Sorry I haven't written in awhile. I have been overworked and pretty sick for a few months. But alas, have I got a story for you!
For those that don't know, I volunteer at a resale shop that benefits a domestic violence shelter. Last weekend, I witnessed a mother beating the hell out of her little boy in the shop while completely ignoring her screaming toddler in the stroller.
I don't know what happened exactly. This woman had been in the store for about an hour. Her daughter in the stroller had been crying hysterically the whole time. Her son was about 4 or 5. As a boy that age, wandering around a thrift store for an hour has got to be pretty boring. The only thing I can think of that set her off was him asking her if they could go home. (That is not a violence inducing request, but whatever.)

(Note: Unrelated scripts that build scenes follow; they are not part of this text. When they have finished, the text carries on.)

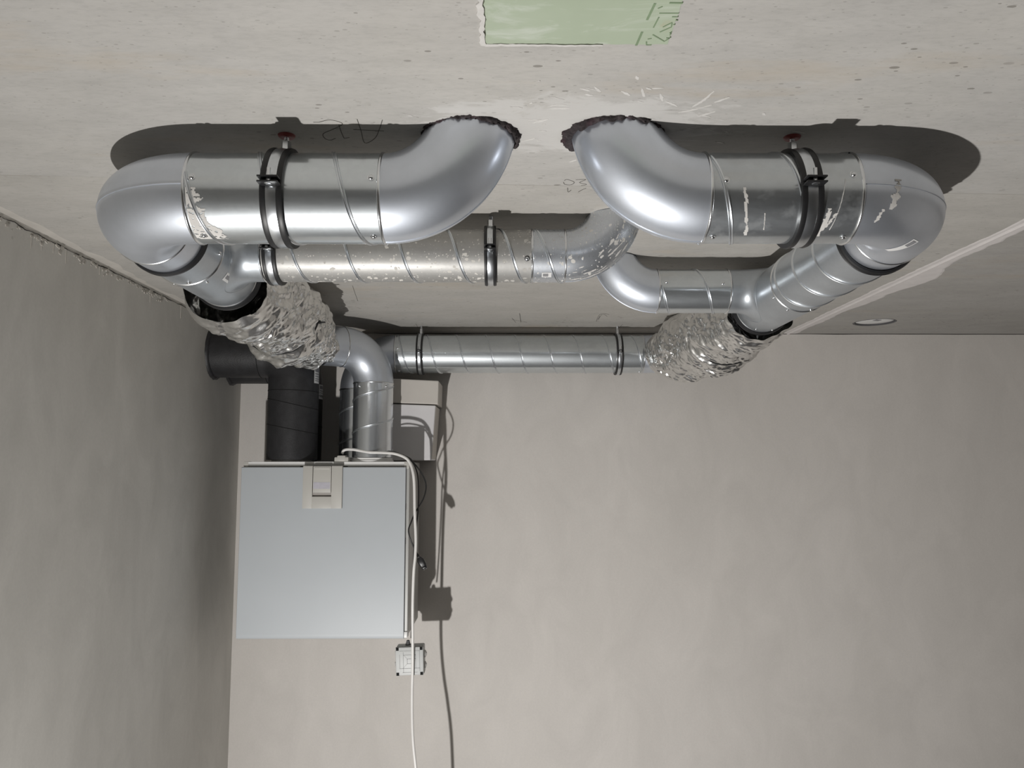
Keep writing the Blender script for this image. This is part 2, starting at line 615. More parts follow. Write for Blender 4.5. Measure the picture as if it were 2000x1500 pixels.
def surf_patch(fn, s0, s1, a0, a1, ns, na, keep, parent, mat, name='plaster_smear', lift=0.0005):
    """small ragged film on a curved surface; fn(s, phi, lift) -> point; keep(x, y) in 0..1 decides the outline"""
    m = MB()
    idx = {}
    for i in range(ns):
        for j in range(na):
            if not keep((i + 0.5) / ns, (j + 0.5) / na):
                continue
            q = []
            for di, dj in ((0, 0), (1, 0), (1, 1), (0, 1)):
                k = (i + di, j + dj)
                if k not in idx:
                    idx[k] = len(m.v)
                    m.v.append(tuple(fn(s0 + (s1 - s0) * k[0] / ns, a0 + (a1 - a0) * k[1] / na, lift)))
                q.append(idx[k])
            m.f.append(tuple(q))
    if not m.f:
        return None
    return m.build(name, mat, parent)


def nz(x, y, z=0.0):
    return mnoise.noise(Vector((x, y, z)))


def straight_duct(label, F, r, s0, s1, mat, pitch=0.103, phase=0.0, screws=(), group=None, seams=True, name='spiral_duct'):
    base = F.pt((s0 + s1) / 2, 0, 0)
    t = thing(name, label, 'duct', base, group)
    m = MB()
    m.lathe(F, [(s0, r - 0.001), (s0, r), (s0 + (s1 - s0) * 0.33, r), (s0 + (s1 - s0) * 0.66, r), (s1, r), (s1, r - 0.001)], 96)
    m.build('shell', mat, t)
    if seams:
        helix_seam(F, r, s0 + 0.002, s1 - 0.002, pitch, phase, t, mat)
    for s, a in screws:
        screw(F, s, r, a, t)
    return t


def arc_path(o, d0, d1, Rb, ang=PI / 2, n=40):
    """bend starting at o heading d0, turning towards d1"""
    d0, d1 = unit(d0), unit(d1)
    c = np.array(o, float) + Rb * d1
    return [(c - Rb * math.cos(t) * d1 + Rb * math.sin(t) * d0, math.cos(t) * d0 + math.sin(t) * d1) for t in np.linspace(0, ang, n)]


def elbow(label, o, d0, d1, Rb, r, mat, ang=PI / 2, lead=0.0, tail=0.0, rims=(True, True), seam=True, group=None, nseg=96):
    """pressed bend with optional straight lead / tail collars; returns (thing, end point, end direction, bend surface fn)"""
    d0, d1 = unit(d0), unit(d1)
    o = np.array(o, float)
    arc = arc_path(o + d0 * lead, d0, d1, Rb, ang)
    t = thing('duct_elbow', label, 'duct elbow', arc[len(arc) // 2][0], group)
    side = np.cross(d0, d1)
    stations = []
    if lead:
        stations.append((o, d0))
    stations += arc
    if tail:
        stations.append((arc[-1][0] + arc[-1][1] * tail, arc[-1][1]))
    ph = np.linspace(0, 2 * PI, nseg, endpoint=False)
    rings = []
    for c, d in stations:
        out = np.cross(d, side)          # points away from the bend centre
        rings.append([c + r * (math.cos(a) * out + math.sin(a) * side) for a in ph])
    m = MB()
    m.grid(np.array(rings), close_u=True)
    m.build('shell', mat, t, angle=60)
    e, d = stations[-1]
    for flag, c, dd in ((rims[0], o, d0), (rims[1], e, d)):
        if flag:
            rim(Frame(c, dd, side), 0, r, t)
    if lead:
        rim(Frame(arc[0][0], d0, side), 0, r - 0.0006, t)
    if tail:
        rim(Frame(arc[-1][0], d, side), 0, r - 0.0006, t)
    if seam:
        for sgn in (1,):
            m = MB()
            pts = [c + sgn * (r + 0.0002) * np.cross(dd, side) for c, dd in arc]
            m.tube(pts, 0.0008, 6)
            m.build('weld_seam', mat, t)

    def surf(s, a, lift):
        k = s * (len(arc) - 1)
        i = min(int(k), len(arc) - 2)
        c = arc[i][0] * (1 - (k - i)) + arc[i + 1][0] * (k - i)
        dd = unit(arc[i][1] * (1 - (k - i)) + arc[i + 1][1] * (k - i))
        out = np.cross(dd, side)
        return c + (r + lift) * (math.cos(a) * out + math.sin(a) * side)
    return t, e, d, surf


def tee(label, F, r, s0, s1, sb, rb, side, bz, blen, mat, group=None):
    """main run along +Y (frame F), branch towards side*X at station sb, branch centre bz above the axis"""
    t = thing('duct_tee', label, 'duct tee', F.pt((s0 + s1) / 2, 0, 0), group)
    m = MB()
    m.lathe(F, [(s0, r - 0.001), (s0, r), (s0 + 0.02, r), ((s0 + s1) / 2, r), (s1, r), (s1, r - 0.001)], 96)
    m.build('shell', mat, t)
    m = MB()
    rows = []
    flare = 0.020
    x1 = r + 0.030
    for k in range(13):
        q = k / 12
        rr = rb + flare * (1 - q) ** 2.2
        row = []
        for a in np.linspace(0, 2 * PI, 72, endpoint=False):
            y = sb + rr * math.cos(a)
            zz = bz + rr * math.sin(a)
            zz0 = max(-r * 0.985, min(r * 0.985, zz))
            xs = math.sqrt(max(r * r - zz0 * zz0, 0)) - 0.0006
            zq = zz0 * (1 - q) + zz * q
            row.append(F.o + V(side * (xs + (x1 - xs) * q ** 1.5), y, zq))
        rows.append(row)
    rows.append([F.o + V(side * blen, sb + rb * math.cos(a), bz + rb * math.sin(a)) for a in np.linspace(0, 2 * PI, 72, endpoint=False)])
    m.grid(np.array(rows), close_u=True)
    m.build('branch_collar', mat, t, angle=70)
    # flat edge of the pressed saddle and its spot welds
    m = MB()
    pts = [np.array(q) * 1.0 for q in rows[0]]
    m.tube([F.o + (q - F.o) * V(1, 1, 1) for q in pts], 0.0012, 6, closed=True)
    m.build('saddle_edge', mat, t)
    B = Frame(F.o + V(0, sb, bz), (side, 0, 0), (0, -1, 0))
    rim(B, blen, rb, t)
    rim(F, s0, r, t)
    rim(F, s1, r, t, h=0.0015)
    return t, rows


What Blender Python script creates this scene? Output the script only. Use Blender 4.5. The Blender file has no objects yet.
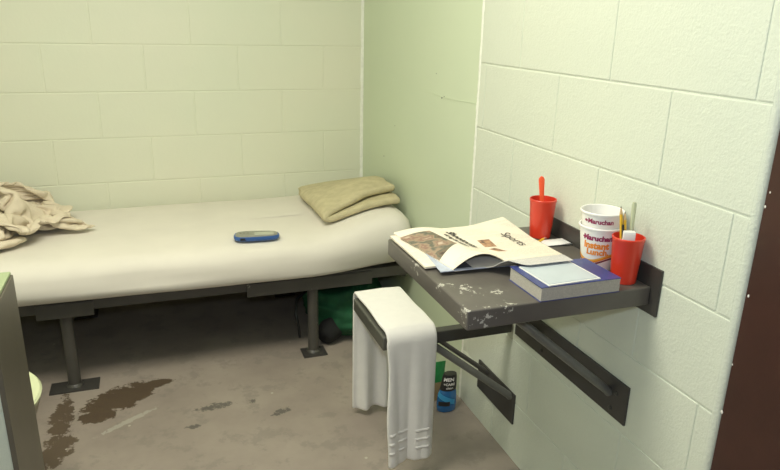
import bpy, bmesh, math, random
from mathutils import Vector, Matrix, noise, Euler
random.seed(7)
D = bpy.data
SC = bpy.context.scene
COL = SC.collection
PI = math.pi

# ------------------------------------------------------------------ camera
cam_d = D.cameras.new('camera'); cam = D.objects.new('camera', cam_d); COL.objects.link(cam)
cam.location = (-1.00329, -3.19756, 1.33893)
cam.rotation_euler = (math.radians(72.0707), math.radians(-1.2595), math.radians(-19.5877))
cam_d.sensor_fit = 'HORIZONTAL'; cam_d.sensor_width = 36.0; cam_d.lens = 659.51 / 780 * 36.0
cam_d.clip_start = 0.02
SC.camera = cam
# ------------------------------------------------------------------ colour management
SC.view_settings.view_transform = 'Standard'; SC.view_settings.look = 'None'
SC.view_settings.gamma = 1.0; SC.view_settings.use_curve_mapping = False
SC.view_settings.exposure = 0.22
# ------------------------------------------------------------------ world (closed room: faint ambient only)
W = D.worlds.new('world'); SC.world = W; W.use_nodes = True
W.node_tree.nodes['Background'].inputs[0].default_value = (0.8, 0.85, 0.7, 1)
W.node_tree.nodes['Background'].inputs[1].default_value = 0.1
# ------------------------------------------------------------------ lights
def area(name, loc, rot, sx, sy, power, colr):
    l = D.lights.new(name, 'AREA'); l.shape = 'RECTANGLE'; l.size = sx; l.size_y = sy
    l.energy = power; l.color = colr
    o = D.objects.new(name, l); o.location = loc; o.rotation_euler = rot; COL.objects.link(o); return o
area('ceiling_lamp_light', (-1.18, -1.78, 2.36), (0, 0, 0), 1.2, 0.6, 30, (1.0, 0.96, 0.81))
fl = D.lights.new('camera_flash', 'POINT'); fl.energy = 23; fl.color = (0.80, 0.90, 1.0); fl.shadow_soft_size = 0.025
flo = D.objects.new('camera_flash', fl); flo.location = (-0.985, -3.17, 1.44); COL.objects.link(flo)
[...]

She then punched him in the back of his head. He fell forward and hit the front of his head on a clothing rack. Then she said," Now STOP IT!". The boy didn't cry but he did have the sense to run away from her.
That lady is lucky my supervisor was right there next to me at that point. I was ready with some harsh words and a phone call to the police. My supervisor was more subtle. She explained to that woman that this was a non violence store and that we have time out chairs if her kids were misbehaving. The woman ignored her and went into the fitting room, dragging her daughter in with her but leaving the boy on his own. The two kids were given organic lolly pops from my supervisor but the woman took away the little girls after a few minutes and threw it on the floor by the shoe rack. They eventually left about a half hour later.
I'm going to skip past the irony of beating your kids in a store that donates all the proceeds to a domestic violence shelter and discuss the implications of beating your children in public.
Some might say the only way to parent children is to beat them senseless until they are afraid of you. Those people are failures at life and should be sterilized.
I have a severe dislike for anyone who spanks their child, but more so for people who hit their children in public and ignore their screaming child while they are shopping. The child is screaming and crying for a reason. Stop being selfish, mindless consumers and tend to your child's needs! Ignoring your child is equivalent to beating the crap out of it. In addition, hitting your child only teaches them to hit others to solve their problems.
There are much more effective ways to discipline your children. Using violence is never a proper way. If your child only responds to violence, then you have bigger problems. Remember, they learn habits and problem solving methods from YOU!